International stars take the stage overseas

Many of you experienced the outage to our eWin platform during Sunday’s race meeting, along with some issues on Saturday night for football. Each year, we accept more than a half billion racing bets through established accounts, and eWin serves as the input method for nearly 80 million of them. As you can imagine, our technological infrastructure to handle this volume is significant. The eWin platform accounts for almost 1 million transactions per Sunday race meeting, and last Sunday, there were approximately 333,000 processed.

There is no doubting that this weekend’s disruption was highly unacceptable. A full investigation is underway and we are taking all steps necessary to tackle the issue. We apologize for the great inconvenience this caused.

As for the weekend of overseas racing, American Pharoah and Golden Horn - the two horses currently sitting at the top of World’s Best Racehorse Rankings – both made their swansongs in the Breeders’ Cup meeting last Saturday.  It was astonishing to see American Pharoah, the sweetheart of American dirt racing fans, bow out in such a dominating and breathtaking fashion with his six-and-a-half length victory in the Breeders’ Cup Classic.  But it was less rosy for Golden Horn as he had to settle for second in the Breeders’ Cup Turf, narrowly beaten by Ryan Moore-ridden Found, who likely enjoyed the softer going more than Golden Horn.

And for me, the most interesting winner that evening was Mongolian Saturday in the Breeders’ Cup Turf Sprint.  Trained by Enebish Ganbat, a native Mongolian based in America for the last five years, it was great to see the celebrations of he and the owners in their traditional outfits. Mongolian Saturday holds an entry for the Hong Kong Sprint and they have mentioned the LONGINES Hong Kong Sprint as a strong possibility. It will be a great added flair if this group joins us in December should all materialize between now and then.

Having ridden G1 winners in the Breeders’ Cup meeting on Friday and Saturday, as well as in France on Sunday, Ryan Moore is seeking for his 4th G1 win in five days and three continents, when he partners Snow Sky in the race that stops a nation, the G1 Melbourne Cup in Australia today. We enjoyed the simulcast action last weekend headlined by the Mackinnon Stakes and Victoria Derby, where many HKIR nominees performed, and also the Tenno Sho Autumn on Sunday. The connections of Mackinnon winner Gailo Chop have expressed serious interest in racing at Sha Tin in December, along with Tenno Sho second Staphanos.

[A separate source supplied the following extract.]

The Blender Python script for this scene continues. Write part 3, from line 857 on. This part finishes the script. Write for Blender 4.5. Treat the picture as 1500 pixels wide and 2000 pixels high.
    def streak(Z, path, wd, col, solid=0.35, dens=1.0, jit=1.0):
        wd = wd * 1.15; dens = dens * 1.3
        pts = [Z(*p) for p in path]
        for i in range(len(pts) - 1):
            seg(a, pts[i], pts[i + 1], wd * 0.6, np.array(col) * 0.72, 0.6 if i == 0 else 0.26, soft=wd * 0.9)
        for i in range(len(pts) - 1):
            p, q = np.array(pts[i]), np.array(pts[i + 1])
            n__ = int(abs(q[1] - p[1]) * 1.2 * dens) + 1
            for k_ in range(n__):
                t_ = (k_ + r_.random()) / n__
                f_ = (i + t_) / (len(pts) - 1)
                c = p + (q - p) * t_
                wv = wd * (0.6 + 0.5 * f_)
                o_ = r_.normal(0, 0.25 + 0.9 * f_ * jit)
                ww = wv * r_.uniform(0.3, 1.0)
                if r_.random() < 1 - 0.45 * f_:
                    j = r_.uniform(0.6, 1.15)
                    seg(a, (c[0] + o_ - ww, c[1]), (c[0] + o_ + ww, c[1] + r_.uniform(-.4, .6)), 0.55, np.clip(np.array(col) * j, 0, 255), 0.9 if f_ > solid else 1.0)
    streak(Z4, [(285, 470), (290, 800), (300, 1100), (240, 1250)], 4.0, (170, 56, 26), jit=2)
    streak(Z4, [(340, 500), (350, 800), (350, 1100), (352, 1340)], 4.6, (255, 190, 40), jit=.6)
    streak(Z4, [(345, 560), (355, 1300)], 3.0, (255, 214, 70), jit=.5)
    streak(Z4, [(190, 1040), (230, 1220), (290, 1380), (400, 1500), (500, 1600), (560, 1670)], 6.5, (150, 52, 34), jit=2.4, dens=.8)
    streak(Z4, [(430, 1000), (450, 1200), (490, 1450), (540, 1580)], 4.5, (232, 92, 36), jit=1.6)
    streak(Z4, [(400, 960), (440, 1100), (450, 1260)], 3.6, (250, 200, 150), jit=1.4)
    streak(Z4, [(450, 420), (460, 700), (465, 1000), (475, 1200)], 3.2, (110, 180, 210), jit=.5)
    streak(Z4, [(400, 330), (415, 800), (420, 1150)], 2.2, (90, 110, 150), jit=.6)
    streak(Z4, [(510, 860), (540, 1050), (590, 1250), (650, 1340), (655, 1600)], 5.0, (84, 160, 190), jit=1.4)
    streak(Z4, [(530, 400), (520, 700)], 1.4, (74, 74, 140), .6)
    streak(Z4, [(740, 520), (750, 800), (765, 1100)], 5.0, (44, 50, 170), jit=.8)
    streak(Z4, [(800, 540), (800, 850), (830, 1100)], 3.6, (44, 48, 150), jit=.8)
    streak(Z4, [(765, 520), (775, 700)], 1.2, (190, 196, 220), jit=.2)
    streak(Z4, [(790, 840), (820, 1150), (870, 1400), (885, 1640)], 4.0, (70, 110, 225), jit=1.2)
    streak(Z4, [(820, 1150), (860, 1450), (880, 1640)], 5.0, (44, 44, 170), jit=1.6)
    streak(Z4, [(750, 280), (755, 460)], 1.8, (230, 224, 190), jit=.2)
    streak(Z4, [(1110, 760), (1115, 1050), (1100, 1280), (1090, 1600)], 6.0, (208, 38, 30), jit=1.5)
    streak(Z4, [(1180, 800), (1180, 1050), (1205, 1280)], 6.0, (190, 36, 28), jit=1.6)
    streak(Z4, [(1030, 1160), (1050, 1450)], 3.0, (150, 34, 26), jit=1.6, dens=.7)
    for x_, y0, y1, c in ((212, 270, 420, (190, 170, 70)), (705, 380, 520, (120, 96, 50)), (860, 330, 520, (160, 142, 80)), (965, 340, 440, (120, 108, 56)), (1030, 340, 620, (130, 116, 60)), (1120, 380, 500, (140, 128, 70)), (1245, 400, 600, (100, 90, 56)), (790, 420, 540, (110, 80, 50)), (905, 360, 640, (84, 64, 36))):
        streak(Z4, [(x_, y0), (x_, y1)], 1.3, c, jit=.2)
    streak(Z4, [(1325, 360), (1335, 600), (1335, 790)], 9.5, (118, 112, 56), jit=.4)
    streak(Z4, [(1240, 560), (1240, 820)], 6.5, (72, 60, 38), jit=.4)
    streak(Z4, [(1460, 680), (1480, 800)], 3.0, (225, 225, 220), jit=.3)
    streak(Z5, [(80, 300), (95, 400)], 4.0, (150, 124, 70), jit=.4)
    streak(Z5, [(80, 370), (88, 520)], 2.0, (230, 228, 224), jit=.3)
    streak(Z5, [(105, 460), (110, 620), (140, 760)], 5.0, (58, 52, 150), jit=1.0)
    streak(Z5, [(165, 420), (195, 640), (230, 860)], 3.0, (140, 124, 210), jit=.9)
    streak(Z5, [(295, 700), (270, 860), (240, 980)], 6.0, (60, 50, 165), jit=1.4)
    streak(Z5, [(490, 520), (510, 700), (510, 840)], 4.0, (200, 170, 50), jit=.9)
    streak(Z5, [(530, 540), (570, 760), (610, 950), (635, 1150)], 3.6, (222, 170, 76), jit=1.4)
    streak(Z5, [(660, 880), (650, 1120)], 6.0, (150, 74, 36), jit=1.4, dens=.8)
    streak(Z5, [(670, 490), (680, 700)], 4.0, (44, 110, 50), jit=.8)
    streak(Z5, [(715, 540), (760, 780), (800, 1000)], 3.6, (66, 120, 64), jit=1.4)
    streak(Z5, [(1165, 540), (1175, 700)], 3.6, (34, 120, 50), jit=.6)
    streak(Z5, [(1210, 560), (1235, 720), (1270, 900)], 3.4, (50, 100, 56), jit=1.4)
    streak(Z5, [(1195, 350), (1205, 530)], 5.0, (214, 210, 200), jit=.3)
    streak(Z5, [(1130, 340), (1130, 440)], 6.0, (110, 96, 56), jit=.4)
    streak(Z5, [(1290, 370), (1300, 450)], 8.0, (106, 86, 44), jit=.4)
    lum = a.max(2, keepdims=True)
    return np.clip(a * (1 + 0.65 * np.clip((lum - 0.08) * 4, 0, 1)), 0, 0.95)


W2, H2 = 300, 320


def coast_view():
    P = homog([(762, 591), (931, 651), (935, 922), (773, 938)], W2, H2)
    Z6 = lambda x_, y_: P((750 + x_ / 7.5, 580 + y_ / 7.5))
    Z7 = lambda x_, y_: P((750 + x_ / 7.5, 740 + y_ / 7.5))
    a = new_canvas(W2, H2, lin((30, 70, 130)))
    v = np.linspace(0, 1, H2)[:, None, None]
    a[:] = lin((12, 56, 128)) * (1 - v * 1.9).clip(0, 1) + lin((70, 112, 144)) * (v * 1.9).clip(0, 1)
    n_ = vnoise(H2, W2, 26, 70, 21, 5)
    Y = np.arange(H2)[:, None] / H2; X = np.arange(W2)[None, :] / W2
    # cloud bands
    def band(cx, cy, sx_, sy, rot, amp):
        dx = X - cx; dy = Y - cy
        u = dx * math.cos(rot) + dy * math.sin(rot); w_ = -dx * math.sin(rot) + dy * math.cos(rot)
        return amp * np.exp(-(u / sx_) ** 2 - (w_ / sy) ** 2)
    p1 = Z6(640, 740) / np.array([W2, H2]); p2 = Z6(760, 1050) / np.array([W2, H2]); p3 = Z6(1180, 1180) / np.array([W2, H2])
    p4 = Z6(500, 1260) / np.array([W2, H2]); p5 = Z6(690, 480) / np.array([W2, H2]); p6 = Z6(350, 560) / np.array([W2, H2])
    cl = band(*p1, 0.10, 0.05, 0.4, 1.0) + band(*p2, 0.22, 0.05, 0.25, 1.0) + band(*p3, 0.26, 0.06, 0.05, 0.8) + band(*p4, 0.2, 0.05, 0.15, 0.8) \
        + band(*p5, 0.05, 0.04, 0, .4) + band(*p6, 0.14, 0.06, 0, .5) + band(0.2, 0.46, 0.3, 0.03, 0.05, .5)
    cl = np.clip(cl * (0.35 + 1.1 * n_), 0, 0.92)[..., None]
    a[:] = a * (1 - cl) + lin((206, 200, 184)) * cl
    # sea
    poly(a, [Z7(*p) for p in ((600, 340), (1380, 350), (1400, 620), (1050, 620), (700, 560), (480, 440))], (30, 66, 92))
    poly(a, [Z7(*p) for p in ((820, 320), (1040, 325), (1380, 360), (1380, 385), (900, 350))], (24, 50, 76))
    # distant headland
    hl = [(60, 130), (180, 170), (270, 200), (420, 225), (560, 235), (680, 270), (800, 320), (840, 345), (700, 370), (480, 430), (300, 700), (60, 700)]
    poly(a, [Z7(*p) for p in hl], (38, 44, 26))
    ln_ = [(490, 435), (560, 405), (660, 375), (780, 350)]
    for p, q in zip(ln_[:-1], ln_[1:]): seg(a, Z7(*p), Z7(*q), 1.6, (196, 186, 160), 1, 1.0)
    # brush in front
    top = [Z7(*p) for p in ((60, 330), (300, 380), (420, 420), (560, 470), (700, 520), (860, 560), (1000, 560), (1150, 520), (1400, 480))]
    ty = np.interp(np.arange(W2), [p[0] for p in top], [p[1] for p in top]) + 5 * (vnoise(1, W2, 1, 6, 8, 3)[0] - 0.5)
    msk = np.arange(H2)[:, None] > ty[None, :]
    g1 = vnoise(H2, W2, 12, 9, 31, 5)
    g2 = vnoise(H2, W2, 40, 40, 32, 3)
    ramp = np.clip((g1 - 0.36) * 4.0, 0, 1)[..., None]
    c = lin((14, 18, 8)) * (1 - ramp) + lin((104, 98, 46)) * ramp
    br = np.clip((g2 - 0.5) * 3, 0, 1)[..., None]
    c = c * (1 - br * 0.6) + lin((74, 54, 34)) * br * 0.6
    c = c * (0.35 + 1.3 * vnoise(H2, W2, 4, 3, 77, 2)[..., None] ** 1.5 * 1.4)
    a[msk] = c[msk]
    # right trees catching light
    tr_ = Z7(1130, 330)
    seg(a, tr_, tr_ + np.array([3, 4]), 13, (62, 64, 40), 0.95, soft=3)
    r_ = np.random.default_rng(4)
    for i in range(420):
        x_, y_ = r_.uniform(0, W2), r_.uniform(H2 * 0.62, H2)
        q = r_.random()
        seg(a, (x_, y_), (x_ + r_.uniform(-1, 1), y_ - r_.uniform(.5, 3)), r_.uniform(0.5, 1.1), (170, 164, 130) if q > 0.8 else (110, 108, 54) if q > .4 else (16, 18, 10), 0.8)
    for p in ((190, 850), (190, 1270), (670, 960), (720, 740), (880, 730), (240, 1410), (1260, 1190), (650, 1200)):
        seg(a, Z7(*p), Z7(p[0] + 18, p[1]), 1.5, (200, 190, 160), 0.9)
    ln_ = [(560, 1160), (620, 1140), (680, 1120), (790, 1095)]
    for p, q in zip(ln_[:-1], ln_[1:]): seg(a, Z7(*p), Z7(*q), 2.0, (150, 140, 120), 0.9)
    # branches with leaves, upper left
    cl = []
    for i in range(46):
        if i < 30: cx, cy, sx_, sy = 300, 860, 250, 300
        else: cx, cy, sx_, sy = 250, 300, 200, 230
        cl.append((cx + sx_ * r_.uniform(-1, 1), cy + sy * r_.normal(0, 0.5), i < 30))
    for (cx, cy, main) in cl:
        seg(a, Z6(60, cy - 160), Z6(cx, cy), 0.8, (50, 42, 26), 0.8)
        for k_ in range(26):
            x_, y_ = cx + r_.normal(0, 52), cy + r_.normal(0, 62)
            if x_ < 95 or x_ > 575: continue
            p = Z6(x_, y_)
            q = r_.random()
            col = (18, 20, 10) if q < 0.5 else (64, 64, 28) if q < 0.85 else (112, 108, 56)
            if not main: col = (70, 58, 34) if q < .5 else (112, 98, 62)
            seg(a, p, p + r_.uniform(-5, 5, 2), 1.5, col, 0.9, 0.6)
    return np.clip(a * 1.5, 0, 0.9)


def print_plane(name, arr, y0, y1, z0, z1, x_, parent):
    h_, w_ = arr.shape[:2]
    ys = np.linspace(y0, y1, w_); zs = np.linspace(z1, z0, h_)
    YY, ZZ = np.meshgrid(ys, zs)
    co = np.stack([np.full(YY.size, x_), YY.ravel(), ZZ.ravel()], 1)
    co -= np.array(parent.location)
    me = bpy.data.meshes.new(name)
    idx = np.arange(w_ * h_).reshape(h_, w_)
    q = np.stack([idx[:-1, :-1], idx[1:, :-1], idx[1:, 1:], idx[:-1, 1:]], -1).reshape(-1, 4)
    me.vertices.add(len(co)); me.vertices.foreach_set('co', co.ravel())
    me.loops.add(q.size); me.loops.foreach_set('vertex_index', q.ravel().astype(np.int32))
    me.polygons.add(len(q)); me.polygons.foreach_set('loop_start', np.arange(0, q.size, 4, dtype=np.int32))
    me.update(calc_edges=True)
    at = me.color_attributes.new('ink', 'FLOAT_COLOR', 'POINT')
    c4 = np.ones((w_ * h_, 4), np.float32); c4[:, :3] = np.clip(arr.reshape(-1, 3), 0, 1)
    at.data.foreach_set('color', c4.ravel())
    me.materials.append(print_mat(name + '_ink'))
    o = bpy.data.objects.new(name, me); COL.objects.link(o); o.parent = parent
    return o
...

As for today’s Melbourne Cup, I am quite excited to see how this race unfolds, and the five Hong Kong-based jockeys with mounts, all with solid chances to win what, to many, seems a wide open race.

Flemington Racecourse Manager Mick Goodie has moved the rail out 2 metres in an attempt to eliminate the fast lane that occurred during Derby Day. After the track inspection last night, concerns have been raised and during Derby Day the track had a lot if issues with. It seems there is a track bias with all winners coming along the rail and despite the rail move, this is likely to be the case again today with a large part of the track tipped to be slow.

Currently the track is rated 4 with a chance it may be upgraded to 3 later in the day, but from about 10 to 14 meters off the rail there is a slow lane and therefore jockeys are expected to stay with their horses closer to the rail. It will it make more difficult to find running space coming from the back.

Zac Purton will likely stick to the instruction given last time on his ride Fame Game, who is the favourite to stick to the inside rail and ride for luck. He is a win and place chance for me but I have some reservations about him. Bondi Beach, ridden by Brett Prebble, is an interesting candidate for me to win the race with his running style. Meanwhile Trip To Paris was impressive in his last start but likely has to come from the back of the field which is not easy. Our Ivanhowe was running on strongly in the Caulfield Cup and his fitness has improved, and it would be another German bred horse winning the race.